[c-nsp] Inbound redundancy with two ISPs

Pete Templin petelists at templin.org
Thu Nov 1 12:23:16 EDT 2007


Steve Bertrand wrote:

>> BGP is the method.  If for some reason someone or something says "BGP is 
>> not an option", that someone or something needs to be eliminated from 
>> the puzzle.  I've done BGP with a fractional T1 customer, they can do it 
>> too.
> 
> So, if I understand you right, this is what you would propose, assuming
> that you were provider 'A', and it was your /24 you were assigning to
> the OP:
> 
> - 'A' routes a /24 to OP

'A' assigns a /24 to OP.  Better if they don't static route it; let BGP 
do its thing.

> - OP advertises the /24 to provider A and B via BGP with personal local
> preferences in place
> - A advertises it's aggregate including the /24 to the 'net

A advertises its aggregate, and propagates OP's /24 announcement.

> - B advertises the more specific /24 prefix to the 'net
> - OP uses an ASN from the private range, which both A & B must agree to
> honour

Use a public ASN.  That's what they're there for.

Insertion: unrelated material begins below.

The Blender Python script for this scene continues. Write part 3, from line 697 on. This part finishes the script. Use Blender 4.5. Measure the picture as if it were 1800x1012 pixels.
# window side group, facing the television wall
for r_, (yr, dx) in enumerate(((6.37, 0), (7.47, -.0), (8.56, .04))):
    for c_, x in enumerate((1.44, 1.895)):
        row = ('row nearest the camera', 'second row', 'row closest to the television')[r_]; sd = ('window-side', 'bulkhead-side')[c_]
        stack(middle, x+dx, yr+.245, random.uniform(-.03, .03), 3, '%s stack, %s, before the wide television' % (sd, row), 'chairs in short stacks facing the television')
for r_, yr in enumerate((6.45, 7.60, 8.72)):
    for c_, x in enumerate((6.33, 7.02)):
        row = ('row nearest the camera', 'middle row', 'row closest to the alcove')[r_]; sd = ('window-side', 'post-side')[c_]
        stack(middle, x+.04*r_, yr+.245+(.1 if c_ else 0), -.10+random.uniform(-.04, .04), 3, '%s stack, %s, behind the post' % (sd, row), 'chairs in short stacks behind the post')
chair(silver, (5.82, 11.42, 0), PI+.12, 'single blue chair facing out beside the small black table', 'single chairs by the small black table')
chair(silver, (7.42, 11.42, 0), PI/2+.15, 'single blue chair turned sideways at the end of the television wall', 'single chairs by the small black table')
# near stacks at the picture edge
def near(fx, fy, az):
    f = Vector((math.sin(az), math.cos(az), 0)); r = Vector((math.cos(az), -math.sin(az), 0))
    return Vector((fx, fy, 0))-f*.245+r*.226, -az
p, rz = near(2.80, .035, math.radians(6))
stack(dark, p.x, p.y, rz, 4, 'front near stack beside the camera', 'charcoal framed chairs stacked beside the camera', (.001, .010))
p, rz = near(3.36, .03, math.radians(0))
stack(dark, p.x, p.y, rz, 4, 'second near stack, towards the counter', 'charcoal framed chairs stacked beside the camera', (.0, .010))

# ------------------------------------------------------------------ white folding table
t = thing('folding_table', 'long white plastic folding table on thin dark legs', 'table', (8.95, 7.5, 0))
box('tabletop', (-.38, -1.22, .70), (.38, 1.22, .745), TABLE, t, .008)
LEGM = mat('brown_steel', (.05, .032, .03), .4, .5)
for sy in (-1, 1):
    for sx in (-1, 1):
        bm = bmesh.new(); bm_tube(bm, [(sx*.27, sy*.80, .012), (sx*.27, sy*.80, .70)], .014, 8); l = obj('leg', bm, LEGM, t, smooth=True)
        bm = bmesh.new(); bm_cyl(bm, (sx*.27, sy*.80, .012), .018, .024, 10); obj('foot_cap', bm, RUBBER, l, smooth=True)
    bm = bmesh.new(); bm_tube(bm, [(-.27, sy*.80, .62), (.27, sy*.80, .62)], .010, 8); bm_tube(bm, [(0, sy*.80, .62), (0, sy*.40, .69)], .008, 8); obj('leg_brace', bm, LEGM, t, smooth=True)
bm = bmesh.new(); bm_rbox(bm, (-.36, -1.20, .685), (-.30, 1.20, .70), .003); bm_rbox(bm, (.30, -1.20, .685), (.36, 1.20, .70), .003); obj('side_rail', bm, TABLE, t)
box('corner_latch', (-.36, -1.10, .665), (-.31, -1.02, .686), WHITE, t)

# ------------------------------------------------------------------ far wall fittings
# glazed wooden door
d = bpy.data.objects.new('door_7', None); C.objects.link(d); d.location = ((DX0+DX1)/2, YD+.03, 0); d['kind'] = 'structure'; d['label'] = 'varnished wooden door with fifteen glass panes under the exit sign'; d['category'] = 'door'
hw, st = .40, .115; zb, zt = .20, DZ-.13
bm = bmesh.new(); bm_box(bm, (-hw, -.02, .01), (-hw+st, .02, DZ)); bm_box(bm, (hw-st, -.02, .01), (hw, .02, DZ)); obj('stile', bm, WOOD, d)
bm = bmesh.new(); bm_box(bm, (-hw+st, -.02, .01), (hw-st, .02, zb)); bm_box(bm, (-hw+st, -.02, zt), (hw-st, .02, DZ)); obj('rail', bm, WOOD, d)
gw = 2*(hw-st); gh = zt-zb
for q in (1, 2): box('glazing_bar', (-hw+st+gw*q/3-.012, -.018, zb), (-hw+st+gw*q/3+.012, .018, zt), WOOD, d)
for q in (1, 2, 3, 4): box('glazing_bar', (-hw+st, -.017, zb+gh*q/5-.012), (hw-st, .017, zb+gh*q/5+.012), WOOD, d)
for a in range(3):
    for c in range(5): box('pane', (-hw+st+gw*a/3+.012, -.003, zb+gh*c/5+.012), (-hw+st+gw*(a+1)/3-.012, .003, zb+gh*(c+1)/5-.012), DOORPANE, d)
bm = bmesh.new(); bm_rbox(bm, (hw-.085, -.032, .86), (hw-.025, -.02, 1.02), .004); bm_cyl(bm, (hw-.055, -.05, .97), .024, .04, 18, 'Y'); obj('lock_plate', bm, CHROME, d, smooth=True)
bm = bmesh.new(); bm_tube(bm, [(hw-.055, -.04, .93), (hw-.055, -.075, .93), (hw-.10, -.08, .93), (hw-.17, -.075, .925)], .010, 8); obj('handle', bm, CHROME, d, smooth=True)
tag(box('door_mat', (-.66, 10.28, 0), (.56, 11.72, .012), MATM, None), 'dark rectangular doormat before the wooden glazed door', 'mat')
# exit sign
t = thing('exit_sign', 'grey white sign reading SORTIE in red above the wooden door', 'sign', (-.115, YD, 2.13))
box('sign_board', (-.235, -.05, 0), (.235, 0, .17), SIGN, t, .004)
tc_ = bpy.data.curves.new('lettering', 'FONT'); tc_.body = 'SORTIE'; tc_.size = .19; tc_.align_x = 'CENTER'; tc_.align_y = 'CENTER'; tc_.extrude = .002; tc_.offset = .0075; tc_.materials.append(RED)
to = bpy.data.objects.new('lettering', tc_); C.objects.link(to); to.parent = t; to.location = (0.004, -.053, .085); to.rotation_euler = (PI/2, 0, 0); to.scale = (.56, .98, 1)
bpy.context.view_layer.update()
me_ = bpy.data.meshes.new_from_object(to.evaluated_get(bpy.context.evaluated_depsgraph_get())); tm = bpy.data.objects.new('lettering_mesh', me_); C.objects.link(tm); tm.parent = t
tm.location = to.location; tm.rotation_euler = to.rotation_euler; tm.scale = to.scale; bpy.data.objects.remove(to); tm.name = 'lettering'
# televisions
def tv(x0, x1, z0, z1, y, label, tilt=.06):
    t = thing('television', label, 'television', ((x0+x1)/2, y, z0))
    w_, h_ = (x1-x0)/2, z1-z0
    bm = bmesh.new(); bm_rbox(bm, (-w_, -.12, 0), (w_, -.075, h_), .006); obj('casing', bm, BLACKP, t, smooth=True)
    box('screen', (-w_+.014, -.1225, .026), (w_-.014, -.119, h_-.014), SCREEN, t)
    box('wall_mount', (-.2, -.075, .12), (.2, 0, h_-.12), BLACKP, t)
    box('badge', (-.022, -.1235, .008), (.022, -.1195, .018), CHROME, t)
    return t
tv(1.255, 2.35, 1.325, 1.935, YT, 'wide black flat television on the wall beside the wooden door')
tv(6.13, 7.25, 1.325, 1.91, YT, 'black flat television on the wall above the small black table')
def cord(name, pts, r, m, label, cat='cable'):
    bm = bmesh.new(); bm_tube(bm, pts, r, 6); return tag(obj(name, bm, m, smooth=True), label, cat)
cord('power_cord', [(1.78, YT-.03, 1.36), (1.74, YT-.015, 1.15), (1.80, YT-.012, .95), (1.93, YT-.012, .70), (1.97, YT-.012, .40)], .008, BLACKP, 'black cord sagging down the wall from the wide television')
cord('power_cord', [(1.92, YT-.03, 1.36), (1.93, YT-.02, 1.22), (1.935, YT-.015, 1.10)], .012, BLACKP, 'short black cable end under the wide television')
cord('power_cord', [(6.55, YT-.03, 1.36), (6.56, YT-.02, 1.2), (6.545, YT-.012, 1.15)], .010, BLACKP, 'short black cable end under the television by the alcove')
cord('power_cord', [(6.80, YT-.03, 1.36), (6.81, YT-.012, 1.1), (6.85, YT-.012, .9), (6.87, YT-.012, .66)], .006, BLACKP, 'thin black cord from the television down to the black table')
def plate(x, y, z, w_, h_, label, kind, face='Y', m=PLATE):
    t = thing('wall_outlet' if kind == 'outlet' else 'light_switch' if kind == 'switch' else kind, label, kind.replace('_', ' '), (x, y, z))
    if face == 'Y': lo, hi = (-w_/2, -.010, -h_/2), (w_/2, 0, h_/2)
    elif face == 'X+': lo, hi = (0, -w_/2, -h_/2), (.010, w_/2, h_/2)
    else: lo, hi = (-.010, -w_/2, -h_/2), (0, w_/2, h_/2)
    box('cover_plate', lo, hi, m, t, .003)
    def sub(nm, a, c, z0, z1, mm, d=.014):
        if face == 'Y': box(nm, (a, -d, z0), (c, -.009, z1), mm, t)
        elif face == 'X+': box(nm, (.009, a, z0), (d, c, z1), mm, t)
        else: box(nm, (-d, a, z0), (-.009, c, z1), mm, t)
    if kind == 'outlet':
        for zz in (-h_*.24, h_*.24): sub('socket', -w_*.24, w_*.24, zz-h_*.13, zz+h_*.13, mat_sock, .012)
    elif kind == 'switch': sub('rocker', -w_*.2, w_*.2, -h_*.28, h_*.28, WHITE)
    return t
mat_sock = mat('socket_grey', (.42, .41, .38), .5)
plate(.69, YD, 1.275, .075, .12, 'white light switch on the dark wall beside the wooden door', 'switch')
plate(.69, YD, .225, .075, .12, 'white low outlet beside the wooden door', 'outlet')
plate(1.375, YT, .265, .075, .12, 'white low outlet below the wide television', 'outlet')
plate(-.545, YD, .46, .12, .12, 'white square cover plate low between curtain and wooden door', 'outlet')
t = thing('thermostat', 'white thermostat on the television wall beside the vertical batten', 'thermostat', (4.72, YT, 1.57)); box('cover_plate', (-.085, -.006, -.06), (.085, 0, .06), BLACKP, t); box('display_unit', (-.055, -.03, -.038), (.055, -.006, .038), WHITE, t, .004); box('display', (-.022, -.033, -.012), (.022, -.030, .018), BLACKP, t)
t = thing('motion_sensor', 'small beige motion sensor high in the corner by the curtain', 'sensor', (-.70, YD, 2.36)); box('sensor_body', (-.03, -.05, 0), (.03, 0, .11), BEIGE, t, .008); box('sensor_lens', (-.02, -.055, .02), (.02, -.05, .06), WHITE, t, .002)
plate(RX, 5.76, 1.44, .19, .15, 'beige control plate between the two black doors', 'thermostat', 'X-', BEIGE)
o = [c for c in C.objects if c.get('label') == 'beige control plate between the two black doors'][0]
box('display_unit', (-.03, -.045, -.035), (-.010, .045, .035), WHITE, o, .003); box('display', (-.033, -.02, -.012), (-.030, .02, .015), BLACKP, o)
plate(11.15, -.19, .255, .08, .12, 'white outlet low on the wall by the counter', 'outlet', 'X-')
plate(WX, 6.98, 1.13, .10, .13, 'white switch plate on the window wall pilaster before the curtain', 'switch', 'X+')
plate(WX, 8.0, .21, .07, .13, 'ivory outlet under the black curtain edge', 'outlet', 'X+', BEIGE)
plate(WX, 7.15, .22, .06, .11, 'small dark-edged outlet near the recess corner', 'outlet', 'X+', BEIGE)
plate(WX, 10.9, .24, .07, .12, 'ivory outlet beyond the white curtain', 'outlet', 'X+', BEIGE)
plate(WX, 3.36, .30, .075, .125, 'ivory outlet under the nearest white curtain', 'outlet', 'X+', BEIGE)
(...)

> I'd really like to understand this, because I've never had to deal with
> a situation where I've received a prefix from one ISP and needed to
> multi-home with it. (I have my own ARIN prefix).
> 
> Will the more specific /24 route advertised to the 'net by B not be the
> preferred route at all times?

If A propagates OP's announcement, it'll load dribble/share based on the 
rules of BGP.

Fairly quick and easy; your routers don't care who provided the /24 and 
they don't care about the AS path once they've selected a path.  We had 
a church do this...I probably spent more time explaining it to them AND 
to the other ISP than it would have taken to lab it up and test it.